= Given problem =
Produce nothing but an exact copy of the lines from the one containing "Reconstruct this image" through the one containing "W.node_tree.nodes['Background'].inputs[1].default_value = 0.35", and do not carry over pictures.

= Records to use =
########
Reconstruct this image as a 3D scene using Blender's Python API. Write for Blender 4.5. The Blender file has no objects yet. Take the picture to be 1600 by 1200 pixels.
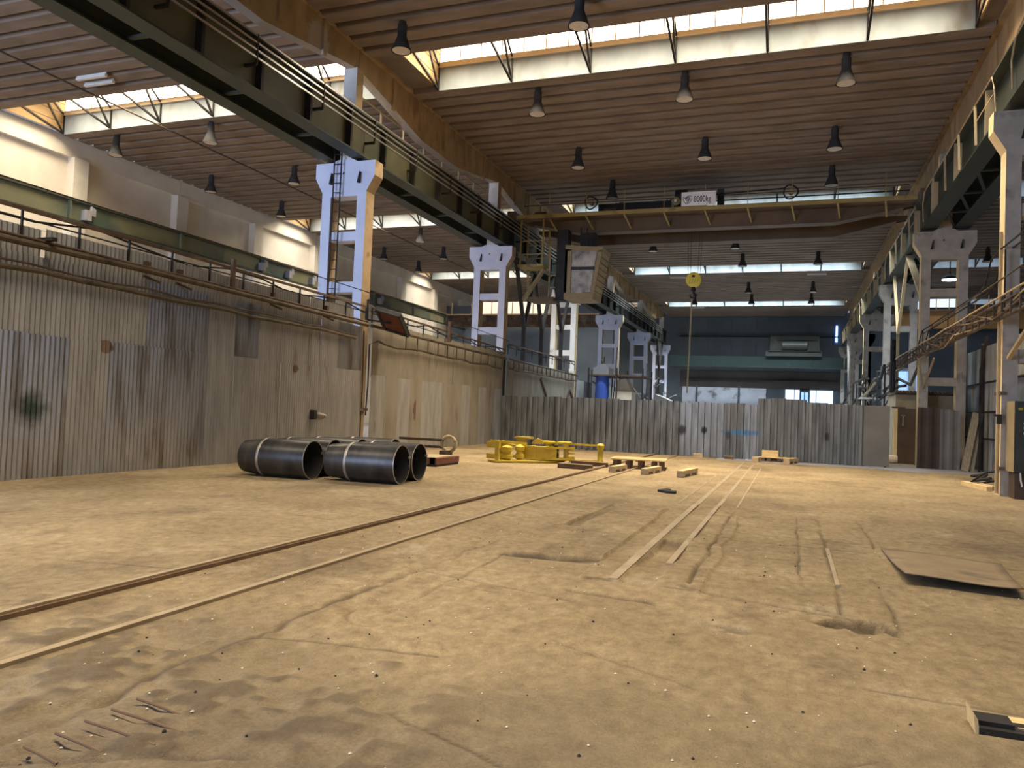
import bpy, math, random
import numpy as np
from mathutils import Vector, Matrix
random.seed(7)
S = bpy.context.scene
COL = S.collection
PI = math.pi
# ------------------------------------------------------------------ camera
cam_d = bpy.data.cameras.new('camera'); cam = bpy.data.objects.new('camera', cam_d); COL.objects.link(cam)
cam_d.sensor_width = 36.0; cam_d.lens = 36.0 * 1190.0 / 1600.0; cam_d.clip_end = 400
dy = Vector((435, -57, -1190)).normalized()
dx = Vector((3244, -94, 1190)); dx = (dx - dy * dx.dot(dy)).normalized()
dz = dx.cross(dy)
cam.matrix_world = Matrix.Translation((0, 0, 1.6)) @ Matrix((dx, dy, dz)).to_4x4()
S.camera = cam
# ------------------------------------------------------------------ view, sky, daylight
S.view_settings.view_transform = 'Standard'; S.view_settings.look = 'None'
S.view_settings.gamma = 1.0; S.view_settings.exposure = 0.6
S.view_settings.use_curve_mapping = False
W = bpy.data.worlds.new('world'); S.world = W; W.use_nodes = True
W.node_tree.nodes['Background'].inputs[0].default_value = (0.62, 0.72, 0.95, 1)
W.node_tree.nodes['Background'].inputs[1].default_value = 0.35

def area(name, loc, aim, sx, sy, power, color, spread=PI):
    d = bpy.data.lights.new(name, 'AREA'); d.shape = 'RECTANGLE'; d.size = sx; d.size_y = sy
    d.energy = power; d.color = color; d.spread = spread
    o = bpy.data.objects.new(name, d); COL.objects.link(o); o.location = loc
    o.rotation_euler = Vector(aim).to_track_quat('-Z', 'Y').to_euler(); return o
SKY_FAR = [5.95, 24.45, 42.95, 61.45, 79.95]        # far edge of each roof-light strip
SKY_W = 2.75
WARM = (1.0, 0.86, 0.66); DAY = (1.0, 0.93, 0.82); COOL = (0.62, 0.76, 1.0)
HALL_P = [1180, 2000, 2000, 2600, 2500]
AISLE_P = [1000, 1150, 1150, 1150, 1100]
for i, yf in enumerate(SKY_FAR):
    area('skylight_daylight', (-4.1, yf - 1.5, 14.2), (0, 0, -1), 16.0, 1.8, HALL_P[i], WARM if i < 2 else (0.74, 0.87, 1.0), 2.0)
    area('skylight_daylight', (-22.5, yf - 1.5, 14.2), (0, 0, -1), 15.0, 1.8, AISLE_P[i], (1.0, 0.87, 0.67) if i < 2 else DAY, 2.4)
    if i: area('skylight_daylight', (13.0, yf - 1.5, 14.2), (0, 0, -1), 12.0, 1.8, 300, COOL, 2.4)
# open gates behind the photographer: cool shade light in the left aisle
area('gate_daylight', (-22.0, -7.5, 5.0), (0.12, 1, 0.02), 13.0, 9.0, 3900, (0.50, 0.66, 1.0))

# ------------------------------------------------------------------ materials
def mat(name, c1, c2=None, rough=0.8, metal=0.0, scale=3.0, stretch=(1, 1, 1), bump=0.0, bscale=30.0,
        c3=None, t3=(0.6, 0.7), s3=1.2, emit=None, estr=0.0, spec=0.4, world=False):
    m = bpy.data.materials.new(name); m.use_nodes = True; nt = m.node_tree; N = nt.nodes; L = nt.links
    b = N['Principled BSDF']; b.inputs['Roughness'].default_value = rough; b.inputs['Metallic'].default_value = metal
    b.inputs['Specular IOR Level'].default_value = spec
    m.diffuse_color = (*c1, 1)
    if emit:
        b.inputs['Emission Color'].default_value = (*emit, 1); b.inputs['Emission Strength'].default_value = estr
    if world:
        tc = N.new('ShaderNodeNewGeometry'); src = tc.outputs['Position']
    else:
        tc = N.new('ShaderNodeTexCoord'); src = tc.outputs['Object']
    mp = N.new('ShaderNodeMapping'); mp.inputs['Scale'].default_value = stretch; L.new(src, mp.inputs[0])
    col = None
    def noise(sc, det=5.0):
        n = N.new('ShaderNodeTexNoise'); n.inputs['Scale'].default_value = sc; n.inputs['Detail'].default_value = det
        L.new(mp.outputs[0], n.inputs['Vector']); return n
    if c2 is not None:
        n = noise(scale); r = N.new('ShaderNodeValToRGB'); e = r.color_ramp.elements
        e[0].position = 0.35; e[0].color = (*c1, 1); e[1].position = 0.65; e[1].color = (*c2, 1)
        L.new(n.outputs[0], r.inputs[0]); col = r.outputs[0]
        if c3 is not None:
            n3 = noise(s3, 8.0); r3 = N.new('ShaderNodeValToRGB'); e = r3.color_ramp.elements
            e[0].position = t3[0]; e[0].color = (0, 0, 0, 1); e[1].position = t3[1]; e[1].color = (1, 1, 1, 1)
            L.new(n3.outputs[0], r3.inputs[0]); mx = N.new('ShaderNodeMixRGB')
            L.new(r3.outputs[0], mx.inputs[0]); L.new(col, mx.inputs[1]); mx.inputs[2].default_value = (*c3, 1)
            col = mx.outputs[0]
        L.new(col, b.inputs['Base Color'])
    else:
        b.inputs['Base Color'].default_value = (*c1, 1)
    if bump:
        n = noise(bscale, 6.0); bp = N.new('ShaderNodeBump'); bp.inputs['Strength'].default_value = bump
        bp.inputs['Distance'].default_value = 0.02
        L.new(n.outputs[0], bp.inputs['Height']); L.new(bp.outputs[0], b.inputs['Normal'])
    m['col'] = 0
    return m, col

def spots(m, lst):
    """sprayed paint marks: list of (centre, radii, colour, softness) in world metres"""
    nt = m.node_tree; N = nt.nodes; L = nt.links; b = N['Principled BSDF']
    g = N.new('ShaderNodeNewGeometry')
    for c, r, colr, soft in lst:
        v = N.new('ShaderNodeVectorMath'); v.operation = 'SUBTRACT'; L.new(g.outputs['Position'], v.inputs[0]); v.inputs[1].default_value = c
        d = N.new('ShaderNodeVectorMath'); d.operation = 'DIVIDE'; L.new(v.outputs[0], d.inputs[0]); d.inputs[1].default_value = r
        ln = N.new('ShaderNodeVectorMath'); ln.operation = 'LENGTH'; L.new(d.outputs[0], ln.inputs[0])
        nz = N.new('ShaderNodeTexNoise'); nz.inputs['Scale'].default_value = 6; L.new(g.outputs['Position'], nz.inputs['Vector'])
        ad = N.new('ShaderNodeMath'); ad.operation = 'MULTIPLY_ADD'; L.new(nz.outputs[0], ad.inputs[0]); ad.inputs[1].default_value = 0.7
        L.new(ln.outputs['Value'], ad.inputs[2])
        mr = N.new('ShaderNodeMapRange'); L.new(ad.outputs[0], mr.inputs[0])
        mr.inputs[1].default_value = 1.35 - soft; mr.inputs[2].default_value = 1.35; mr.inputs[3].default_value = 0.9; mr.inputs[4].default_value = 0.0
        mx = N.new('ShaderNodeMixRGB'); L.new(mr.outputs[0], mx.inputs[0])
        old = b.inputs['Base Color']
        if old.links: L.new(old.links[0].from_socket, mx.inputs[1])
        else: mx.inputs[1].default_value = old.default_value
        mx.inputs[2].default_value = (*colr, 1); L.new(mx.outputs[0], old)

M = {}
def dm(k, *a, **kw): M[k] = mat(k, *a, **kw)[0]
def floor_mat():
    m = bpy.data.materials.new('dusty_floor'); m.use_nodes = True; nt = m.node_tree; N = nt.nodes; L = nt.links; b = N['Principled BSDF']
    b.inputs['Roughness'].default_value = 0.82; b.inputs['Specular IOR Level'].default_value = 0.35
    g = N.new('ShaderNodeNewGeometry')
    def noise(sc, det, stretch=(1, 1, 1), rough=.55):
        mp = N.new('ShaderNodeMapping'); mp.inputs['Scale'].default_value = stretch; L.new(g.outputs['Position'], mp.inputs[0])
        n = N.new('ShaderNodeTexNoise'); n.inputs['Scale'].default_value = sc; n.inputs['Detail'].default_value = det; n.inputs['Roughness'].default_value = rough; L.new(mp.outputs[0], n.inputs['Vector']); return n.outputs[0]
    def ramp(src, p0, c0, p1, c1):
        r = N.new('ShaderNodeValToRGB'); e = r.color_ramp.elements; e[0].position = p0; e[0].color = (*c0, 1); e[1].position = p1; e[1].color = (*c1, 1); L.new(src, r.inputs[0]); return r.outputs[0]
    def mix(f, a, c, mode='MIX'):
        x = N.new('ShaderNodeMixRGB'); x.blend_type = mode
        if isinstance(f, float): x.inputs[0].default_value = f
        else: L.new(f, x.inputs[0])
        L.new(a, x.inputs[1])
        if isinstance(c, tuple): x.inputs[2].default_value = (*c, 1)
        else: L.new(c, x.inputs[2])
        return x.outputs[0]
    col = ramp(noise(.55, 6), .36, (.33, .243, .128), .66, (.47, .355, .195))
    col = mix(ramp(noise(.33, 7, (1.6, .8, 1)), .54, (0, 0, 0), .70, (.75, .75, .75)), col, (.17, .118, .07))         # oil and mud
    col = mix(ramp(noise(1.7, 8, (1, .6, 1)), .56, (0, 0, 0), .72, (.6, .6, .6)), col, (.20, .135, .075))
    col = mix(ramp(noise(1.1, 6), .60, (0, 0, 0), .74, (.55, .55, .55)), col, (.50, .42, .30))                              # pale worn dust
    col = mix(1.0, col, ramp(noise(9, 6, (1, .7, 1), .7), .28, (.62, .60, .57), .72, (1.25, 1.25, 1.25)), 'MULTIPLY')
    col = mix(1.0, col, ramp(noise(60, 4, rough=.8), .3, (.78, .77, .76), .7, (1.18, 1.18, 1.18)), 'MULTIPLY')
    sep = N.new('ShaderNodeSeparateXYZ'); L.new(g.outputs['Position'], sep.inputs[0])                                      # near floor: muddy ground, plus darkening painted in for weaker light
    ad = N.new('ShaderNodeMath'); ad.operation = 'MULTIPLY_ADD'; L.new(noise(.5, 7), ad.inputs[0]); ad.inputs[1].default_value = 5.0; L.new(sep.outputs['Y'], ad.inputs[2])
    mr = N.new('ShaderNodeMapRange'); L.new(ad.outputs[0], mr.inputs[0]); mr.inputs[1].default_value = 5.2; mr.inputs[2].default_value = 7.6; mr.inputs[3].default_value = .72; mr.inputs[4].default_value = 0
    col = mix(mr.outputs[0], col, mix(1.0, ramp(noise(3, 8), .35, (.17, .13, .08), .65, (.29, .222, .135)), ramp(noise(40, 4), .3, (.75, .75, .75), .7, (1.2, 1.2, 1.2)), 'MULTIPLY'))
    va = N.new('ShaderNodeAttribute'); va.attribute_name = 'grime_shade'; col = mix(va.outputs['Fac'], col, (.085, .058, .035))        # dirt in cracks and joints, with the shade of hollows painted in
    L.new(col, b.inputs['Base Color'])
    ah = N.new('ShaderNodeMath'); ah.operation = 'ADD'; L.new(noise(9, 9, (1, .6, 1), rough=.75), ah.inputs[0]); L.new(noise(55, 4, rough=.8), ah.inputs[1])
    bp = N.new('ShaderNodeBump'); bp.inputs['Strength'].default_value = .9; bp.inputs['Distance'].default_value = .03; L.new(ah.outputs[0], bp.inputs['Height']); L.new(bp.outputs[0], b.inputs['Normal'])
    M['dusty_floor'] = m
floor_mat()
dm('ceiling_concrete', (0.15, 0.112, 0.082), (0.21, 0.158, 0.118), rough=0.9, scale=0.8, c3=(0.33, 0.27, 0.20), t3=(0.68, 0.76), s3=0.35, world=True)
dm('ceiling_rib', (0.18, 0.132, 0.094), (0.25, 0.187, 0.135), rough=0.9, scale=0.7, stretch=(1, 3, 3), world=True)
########
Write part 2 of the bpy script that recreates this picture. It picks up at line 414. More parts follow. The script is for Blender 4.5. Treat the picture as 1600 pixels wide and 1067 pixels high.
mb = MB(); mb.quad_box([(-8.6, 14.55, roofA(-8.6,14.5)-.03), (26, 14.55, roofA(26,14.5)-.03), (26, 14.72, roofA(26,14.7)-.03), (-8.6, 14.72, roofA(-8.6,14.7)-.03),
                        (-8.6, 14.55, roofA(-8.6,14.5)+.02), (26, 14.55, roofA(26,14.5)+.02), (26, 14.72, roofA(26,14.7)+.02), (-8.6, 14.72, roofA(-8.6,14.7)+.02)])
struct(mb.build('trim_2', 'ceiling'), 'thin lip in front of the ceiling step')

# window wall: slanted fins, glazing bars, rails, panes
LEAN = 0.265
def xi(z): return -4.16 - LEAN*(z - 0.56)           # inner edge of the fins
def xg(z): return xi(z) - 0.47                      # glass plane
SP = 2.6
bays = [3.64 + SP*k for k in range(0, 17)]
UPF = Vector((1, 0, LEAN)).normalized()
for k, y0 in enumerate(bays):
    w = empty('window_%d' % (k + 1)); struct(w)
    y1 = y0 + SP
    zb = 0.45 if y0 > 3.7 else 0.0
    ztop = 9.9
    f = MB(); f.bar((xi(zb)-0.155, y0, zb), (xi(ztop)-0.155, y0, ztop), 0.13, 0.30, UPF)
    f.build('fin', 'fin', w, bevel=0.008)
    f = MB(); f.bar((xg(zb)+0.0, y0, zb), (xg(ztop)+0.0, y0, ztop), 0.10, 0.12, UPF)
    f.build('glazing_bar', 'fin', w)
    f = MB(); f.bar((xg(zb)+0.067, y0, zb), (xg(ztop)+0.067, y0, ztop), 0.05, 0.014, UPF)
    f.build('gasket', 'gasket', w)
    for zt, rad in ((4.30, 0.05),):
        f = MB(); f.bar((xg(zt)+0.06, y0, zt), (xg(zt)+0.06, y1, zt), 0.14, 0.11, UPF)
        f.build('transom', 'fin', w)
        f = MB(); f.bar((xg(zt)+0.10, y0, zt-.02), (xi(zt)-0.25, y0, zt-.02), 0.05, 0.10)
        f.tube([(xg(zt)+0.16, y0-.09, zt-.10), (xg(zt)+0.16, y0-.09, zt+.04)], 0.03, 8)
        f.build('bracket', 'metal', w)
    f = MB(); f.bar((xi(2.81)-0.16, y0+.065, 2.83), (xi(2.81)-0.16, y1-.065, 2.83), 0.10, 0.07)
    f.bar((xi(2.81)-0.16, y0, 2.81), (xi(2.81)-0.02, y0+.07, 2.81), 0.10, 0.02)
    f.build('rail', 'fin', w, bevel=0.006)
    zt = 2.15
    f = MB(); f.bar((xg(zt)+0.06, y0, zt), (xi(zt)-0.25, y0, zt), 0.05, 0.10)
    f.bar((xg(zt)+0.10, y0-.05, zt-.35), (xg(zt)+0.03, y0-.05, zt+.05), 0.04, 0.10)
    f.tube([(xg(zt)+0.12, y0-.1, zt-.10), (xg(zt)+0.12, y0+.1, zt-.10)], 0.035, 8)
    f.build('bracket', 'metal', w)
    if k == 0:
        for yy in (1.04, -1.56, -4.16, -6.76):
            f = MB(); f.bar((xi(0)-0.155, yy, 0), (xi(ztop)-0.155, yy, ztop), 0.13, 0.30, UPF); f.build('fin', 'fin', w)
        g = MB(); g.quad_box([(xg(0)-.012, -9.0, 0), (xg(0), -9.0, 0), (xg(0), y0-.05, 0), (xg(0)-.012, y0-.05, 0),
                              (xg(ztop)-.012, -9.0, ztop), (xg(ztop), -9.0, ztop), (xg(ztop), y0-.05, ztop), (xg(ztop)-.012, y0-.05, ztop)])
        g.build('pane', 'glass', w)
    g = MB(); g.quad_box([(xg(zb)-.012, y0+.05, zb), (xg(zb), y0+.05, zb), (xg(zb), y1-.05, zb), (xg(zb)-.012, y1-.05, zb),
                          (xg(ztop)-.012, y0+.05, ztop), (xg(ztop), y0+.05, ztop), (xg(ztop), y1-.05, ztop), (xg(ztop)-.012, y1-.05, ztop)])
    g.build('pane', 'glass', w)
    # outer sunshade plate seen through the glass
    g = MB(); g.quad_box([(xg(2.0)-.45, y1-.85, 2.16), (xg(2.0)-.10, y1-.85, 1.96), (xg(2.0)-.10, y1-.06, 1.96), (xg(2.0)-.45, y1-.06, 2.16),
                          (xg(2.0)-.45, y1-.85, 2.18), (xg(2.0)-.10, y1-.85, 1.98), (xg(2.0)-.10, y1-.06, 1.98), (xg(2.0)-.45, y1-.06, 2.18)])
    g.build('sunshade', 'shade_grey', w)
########
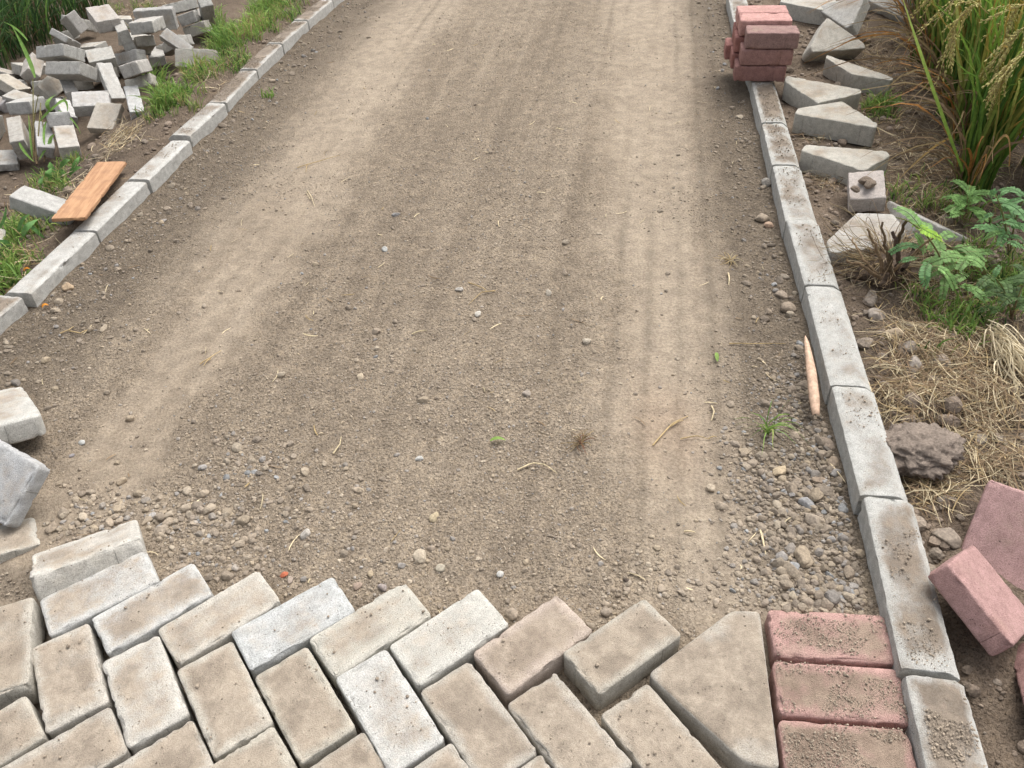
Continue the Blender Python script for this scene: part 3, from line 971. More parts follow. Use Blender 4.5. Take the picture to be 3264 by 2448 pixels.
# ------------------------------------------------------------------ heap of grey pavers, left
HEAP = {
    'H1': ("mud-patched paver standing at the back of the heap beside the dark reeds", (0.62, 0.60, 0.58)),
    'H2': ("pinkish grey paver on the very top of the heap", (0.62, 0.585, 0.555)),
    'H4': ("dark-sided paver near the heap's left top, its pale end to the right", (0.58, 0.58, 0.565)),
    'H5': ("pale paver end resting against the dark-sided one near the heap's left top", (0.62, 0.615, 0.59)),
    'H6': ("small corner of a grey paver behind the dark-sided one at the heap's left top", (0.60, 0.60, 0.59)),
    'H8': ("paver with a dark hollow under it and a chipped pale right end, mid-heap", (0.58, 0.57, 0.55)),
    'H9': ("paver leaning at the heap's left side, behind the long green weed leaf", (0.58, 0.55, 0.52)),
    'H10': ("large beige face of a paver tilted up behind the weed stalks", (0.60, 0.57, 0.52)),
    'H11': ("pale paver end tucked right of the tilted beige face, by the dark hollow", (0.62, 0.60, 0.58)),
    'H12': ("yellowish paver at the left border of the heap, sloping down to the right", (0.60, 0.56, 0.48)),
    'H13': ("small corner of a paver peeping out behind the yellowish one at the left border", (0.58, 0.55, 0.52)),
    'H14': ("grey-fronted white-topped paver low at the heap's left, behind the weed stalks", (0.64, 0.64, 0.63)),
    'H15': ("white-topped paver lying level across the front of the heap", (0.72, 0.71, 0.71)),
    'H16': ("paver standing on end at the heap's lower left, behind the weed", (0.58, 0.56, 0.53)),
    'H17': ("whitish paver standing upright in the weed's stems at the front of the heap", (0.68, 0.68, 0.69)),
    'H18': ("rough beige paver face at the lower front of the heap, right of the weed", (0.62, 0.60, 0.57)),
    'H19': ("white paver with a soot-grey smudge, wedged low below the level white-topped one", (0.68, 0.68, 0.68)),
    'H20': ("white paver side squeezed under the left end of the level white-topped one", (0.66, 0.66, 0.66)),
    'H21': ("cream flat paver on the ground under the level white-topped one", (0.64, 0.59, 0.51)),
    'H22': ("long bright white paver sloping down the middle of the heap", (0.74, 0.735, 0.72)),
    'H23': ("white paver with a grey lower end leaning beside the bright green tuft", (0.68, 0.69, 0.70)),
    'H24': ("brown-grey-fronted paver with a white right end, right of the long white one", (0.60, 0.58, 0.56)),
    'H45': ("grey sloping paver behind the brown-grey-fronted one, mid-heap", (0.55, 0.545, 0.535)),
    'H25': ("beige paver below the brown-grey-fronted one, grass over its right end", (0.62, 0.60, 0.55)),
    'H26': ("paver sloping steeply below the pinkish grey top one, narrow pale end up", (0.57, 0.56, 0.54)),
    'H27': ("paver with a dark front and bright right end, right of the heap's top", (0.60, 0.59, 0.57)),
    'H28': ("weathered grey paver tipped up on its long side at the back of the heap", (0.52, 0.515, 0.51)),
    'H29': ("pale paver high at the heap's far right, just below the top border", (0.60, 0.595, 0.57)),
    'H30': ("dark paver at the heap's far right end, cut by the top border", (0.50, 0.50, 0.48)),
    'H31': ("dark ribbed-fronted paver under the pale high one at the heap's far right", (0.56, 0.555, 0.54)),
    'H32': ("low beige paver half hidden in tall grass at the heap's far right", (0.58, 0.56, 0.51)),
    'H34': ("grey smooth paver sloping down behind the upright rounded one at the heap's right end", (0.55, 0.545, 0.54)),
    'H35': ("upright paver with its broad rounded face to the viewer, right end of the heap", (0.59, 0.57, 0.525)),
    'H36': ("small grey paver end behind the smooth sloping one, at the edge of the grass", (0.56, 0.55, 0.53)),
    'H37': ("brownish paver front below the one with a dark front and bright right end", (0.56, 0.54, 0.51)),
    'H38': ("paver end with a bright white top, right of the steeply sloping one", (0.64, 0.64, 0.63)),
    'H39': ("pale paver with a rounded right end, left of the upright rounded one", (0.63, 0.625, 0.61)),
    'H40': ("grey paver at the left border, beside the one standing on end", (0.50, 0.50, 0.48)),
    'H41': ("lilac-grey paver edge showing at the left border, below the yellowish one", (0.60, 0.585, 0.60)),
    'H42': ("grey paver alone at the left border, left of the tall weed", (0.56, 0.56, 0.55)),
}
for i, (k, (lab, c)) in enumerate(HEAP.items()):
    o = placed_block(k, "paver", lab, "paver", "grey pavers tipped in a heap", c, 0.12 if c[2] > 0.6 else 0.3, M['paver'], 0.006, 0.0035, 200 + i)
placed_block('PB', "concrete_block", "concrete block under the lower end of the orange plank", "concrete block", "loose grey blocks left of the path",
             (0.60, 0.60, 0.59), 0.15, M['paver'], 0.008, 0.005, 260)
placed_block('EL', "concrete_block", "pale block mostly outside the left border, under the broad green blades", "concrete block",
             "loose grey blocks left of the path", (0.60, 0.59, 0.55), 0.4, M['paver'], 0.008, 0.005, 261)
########
= Task result =
Reconstruct this image as a 3D scene using Blender's Python API. Write for Blender 4.5. The Blender file has no objects yet. Take the picture to be 1600 by 1200 pixels.
import bpy, math, random
import numpy as np
from mathutils import Vector, Matrix
random.seed(7)
S = bpy.context.scene
COL = S.collection
PI = math.pi
# ------------------------------------------------------------------ camera
cam_d = bpy.data.cameras.new('camera'); cam = bpy.data.objects.new('camera', cam_d); COL.objects.link(cam)
cam_d.sensor_width = 36.0; cam_d.lens = 36.0 * 1190.0 / 1600.0; cam_d.clip_end = 400
dy = Vector((435, -57, -1190)).normalized()
dx = Vector((3244, -94, 1190)); dx = (dx - dy * dx.dot(dy)).normalized()
dz = dx.cross(dy)
cam.matrix_world = Matrix.Translation((0, 0, 1.6)) @ Matrix((dx, dy, dz)).to_4x4()
S.camera = cam
# ------------------------------------------------------------------ view, sky, daylight
S.view_settings.view_transform = 'Standard'; S.view_settings.look = 'None'
S.view_settings.gamma = 1.0; S.view_settings.exposure = 0.6
S.view_settings.use_curve_mapping = False
W = bpy.data.worlds.new('world'); S.world = W; W.use_nodes = True
W.node_tree.nodes['Background'].inputs[0].default_value = (0.62, 0.72, 0.95, 1)
W.node_tree.nodes['Background'].inputs[1].default_value = 0.35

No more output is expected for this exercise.